The session was attended by KAM’s CEO Phyllis Wakiaga, the Director of Environmental Education and Awareness Dr. Ayub Macharia, MD SIIAfrica Akshay Shah, and later on, the PS for National Treasury Dr. Julius Muia.

The forum explored several aspects of waste collection, including cases of recycling and reusing waste materials, and how towns are vital players to waste management. The discussion was also in line with the mandate of KAM and NEMA, including the implementation of preventive measures, in which Kenyans and other local players are involved.


During the presentation, it was noted that waste legislation in Kenya exists, but is still far from perfect. Existing regulations have set waste management priorities and other targets that should be met. To this end, it is reported that NEMA has plans to establish a national waste management system that will be spread across counties should Parliament pass the Sustainable Waste Management Bill, 2019. NEMA says that the system will help it track waste management practices and deploy corrective measures based on collected data.

Another legislation that came into light is the Extended Producer Responsibility Proposal (2020) that will task manufacturers to reduce pollution and environmental degradation.

The meetup highlighted the goals of multiple government agencies that look forward to promoting the perspective of the state regarding the re-examination of waste legislation and contributing to the thought process of KAM’s services to move toward a circular economy. The aim here is to improve the use of raw materials, implement waste legislation and its possible revisions.

It is also worth noting that the aspect of a circular economy was explored extensively by the parties in attendance. For instance, to this date, most circular economy programs have been implemented by large corporations because they need high human and capital needs.

Kenya is likely overwhelmed by costs, cultural shifts, and operational change linked to revamping local waste management practices. Simply put, there is no clear starting point, although this can be addressed by launching pilot programs and building partnerships.

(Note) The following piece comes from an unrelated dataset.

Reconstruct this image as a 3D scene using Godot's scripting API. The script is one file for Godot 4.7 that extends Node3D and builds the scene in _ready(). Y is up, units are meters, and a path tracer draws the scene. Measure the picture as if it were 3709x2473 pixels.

Lack of innovative ideas was also mentioned because it is clear that many companies struggle to look beyond waste management practices, and are likely focused on compliance instead of innovation. The issue can be overcome by thinking beyond environmental health and safety.

Finally, waste management (60% of Kenya’s wastes are organic) is a growing issue that is getting heightened attention from policymakers and consumers. Barriers to a transition from waste management to a circular economy exist – but the space has a lot of opportunities for all parties.